WHAT THE EXERCISE ASKS:
Transcribe the material in full, exactly as written.
____
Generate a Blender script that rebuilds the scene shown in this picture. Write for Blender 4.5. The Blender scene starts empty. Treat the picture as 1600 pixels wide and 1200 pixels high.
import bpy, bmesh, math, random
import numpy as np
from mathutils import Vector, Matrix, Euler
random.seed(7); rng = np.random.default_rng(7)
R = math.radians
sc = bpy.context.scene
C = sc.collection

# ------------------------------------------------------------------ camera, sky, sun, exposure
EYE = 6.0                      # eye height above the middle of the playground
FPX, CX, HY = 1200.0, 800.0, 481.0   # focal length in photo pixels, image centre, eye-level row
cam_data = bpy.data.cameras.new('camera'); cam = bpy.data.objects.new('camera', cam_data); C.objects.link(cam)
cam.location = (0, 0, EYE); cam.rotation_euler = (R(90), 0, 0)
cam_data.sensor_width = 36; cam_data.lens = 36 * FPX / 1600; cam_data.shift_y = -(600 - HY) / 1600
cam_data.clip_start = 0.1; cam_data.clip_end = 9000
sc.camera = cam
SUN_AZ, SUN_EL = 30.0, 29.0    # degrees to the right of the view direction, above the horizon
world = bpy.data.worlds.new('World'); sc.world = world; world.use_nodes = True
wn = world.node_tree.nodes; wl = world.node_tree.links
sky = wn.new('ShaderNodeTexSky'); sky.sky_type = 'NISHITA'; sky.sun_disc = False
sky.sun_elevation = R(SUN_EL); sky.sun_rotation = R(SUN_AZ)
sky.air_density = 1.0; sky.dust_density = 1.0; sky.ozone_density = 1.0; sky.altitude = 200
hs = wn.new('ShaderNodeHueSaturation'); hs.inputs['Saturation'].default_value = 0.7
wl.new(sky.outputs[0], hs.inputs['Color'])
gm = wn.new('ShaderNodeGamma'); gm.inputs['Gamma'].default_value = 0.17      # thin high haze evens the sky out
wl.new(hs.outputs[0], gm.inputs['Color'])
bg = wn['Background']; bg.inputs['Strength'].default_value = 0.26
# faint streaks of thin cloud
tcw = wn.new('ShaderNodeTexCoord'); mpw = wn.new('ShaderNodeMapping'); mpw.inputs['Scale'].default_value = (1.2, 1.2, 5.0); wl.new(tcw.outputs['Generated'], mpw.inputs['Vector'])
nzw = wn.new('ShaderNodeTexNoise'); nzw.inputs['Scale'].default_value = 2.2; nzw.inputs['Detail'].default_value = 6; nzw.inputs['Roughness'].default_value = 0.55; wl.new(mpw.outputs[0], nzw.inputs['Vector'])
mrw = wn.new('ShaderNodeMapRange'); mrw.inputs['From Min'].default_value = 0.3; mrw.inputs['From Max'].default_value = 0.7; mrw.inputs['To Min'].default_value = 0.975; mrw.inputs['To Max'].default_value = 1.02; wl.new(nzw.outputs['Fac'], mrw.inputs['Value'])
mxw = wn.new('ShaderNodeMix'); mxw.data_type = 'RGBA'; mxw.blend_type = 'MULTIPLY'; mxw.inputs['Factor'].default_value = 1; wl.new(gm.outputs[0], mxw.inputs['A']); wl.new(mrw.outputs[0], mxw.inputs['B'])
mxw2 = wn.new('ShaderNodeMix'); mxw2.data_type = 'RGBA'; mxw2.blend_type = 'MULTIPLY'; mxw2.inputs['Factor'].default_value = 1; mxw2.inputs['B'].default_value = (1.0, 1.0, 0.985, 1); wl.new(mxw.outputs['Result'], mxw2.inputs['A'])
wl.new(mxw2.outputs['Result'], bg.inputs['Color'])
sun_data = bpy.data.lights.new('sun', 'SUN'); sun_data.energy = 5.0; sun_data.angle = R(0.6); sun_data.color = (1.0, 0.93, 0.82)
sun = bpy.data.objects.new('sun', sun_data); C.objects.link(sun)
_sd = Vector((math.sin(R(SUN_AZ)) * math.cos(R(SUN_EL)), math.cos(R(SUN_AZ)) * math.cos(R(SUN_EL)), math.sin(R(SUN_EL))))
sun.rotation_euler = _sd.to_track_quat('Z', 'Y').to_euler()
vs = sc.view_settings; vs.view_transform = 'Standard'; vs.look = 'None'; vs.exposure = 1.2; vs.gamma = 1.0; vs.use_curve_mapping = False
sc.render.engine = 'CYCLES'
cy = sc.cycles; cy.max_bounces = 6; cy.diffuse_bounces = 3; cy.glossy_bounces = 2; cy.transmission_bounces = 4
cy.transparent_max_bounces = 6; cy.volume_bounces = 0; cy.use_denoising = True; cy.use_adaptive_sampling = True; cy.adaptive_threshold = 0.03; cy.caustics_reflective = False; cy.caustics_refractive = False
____
SOLUTION TO THIS PROBLEM:
Generate a Blender script that rebuilds the scene shown in this picture. Write for Blender 4.5. The Blender scene starts empty. Treat the picture as 1600 pixels wide and 1200 pixels high.
import bpy, bmesh, math, random
import numpy as np
from mathutils import Vector, Matrix, Euler
random.seed(7); rng = np.random.default_rng(7)
R = math.radians
sc = bpy.context.scene
C = sc.collection

# ------------------------------------------------------------------ camera, sky, sun, exposure
EYE = 6.0                      # eye height above the middle of the playground
FPX, CX, HY = 1200.0, 800.0, 481.0   # focal length in photo pixels, image centre, eye-level row
cam_data = bpy.data.cameras.new('camera'); cam = bpy.data.objects.new('camera', cam_data); C.objects.link(cam)
cam.location = (0, 0, EYE); cam.rotation_euler = (R(90), 0, 0)
cam_data.sensor_width = 36; cam_data.lens = 36 * FPX / 1600; cam_data.shift_y = -(600 - HY) / 1600
cam_data.clip_start = 0.1; cam_data.clip_end = 9000
sc.camera = cam
SUN_AZ, SUN_EL = 30.0, 29.0    # degrees to the right of the view direction, above the horizon
world = bpy.data.worlds.new('World'); sc.world = world; world.use_nodes = True
wn = world.node_tree.nodes; wl = world.node_tree.links
sky = wn.new('ShaderNodeTexSky'); sky.sky_type = 'NISHITA'; sky.sun_disc = False
sky.sun_elevation = R(SUN_EL); sky.sun_rotation = R(SUN_AZ)
sky.air_density = 1.0; sky.dust_density = 1.0; sky.ozone_density = 1.0; sky.altitude = 200
hs = wn.new('ShaderNodeHueSaturation'); hs.inputs['Saturation'].default_value = 0.7
wl.new(sky.outputs[0], hs.inputs['Color'])
gm = wn.new('ShaderNodeGamma'); gm.inputs['Gamma'].default_value = 0.17      # thin high haze evens the sky out
wl.new(hs.outputs[0], gm.inputs['Color'])
bg = wn['Background']; bg.inputs['Strength'].default_value = 0.26
# faint streaks of thin cloud
tcw = wn.new('ShaderNodeTexCoord'); mpw = wn.new('ShaderNodeMapping'); mpw.inputs['Scale'].default_value = (1.2, 1.2, 5.0); wl.new(tcw.outputs['Generated'], mpw.inputs['Vector'])
nzw = wn.new('ShaderNodeTexNoise'); nzw.inputs['Scale'].default_value = 2.2; nzw.inputs['Detail'].default_value = 6; nzw.inputs['Roughness'].default_value = 0.55; wl.new(mpw.outputs[0], nzw.inputs['Vector'])
mrw = wn.new('ShaderNodeMapRange'); mrw.inputs['From Min'].default_value = 0.3; mrw.inputs['From Max'].default_value = 0.7; mrw.inputs['To Min'].default_value = 0.975; mrw.inputs['To Max'].default_value = 1.02; wl.new(nzw.outputs['Fac'], mrw.inputs['Value'])
mxw = wn.new('ShaderNodeMix'); mxw.data_type = 'RGBA'; mxw.blend_type = 'MULTIPLY'; mxw.inputs['Factor'].default_value = 1; wl.new(gm.outputs[0], mxw.inputs['A']); wl.new(mrw.outputs[0], mxw.inputs['B'])
mxw2 = wn.new('ShaderNodeMix'); mxw2.data_type = 'RGBA'; mxw2.blend_type = 'MULTIPLY'; mxw2.inputs['Factor'].default_value = 1; mxw2.inputs['B'].default_value = (1.0, 1.0, 0.985, 1); wl.new(mxw.outputs['Result'], mxw2.inputs['A'])
wl.new(mxw2.outputs['Result'], bg.inputs['Color'])
sun_data = bpy.data.lights.new('sun', 'SUN'); sun_data.energy = 5.0; sun_data.angle = R(0.6); sun_data.color = (1.0, 0.93, 0.82)
sun = bpy.data.objects.new('sun', sun_data); C.objects.link(sun)
_sd = Vector((math.sin(R(SUN_AZ)) * math.cos(R(SUN_EL)), math.cos(R(SUN_AZ)) * math.cos(R(SUN_EL)), math.sin(R(SUN_EL))))
sun.rotation_euler = _sd.to_track_quat('Z', 'Y').to_euler()
vs = sc.view_settings; vs.view_transform = 'Standard'; vs.look = 'None'; vs.exposure = 1.2; vs.gamma = 1.0; vs.use_curve_mapping = False
sc.render.engine = 'CYCLES'
cy = sc.cycles; cy.max_bounces = 6; cy.diffuse_bounces = 3; cy.glossy_bounces = 2; cy.transmission_bounces = 4
cy.transparent_max_bounces = 6; cy.volume_bounces = 0; cy.use_denoising = True; cy.use_adaptive_sampling = True; cy.adaptive_threshold = 0.03; cy.caustics_reflective = False; cy.caustics_refractive = False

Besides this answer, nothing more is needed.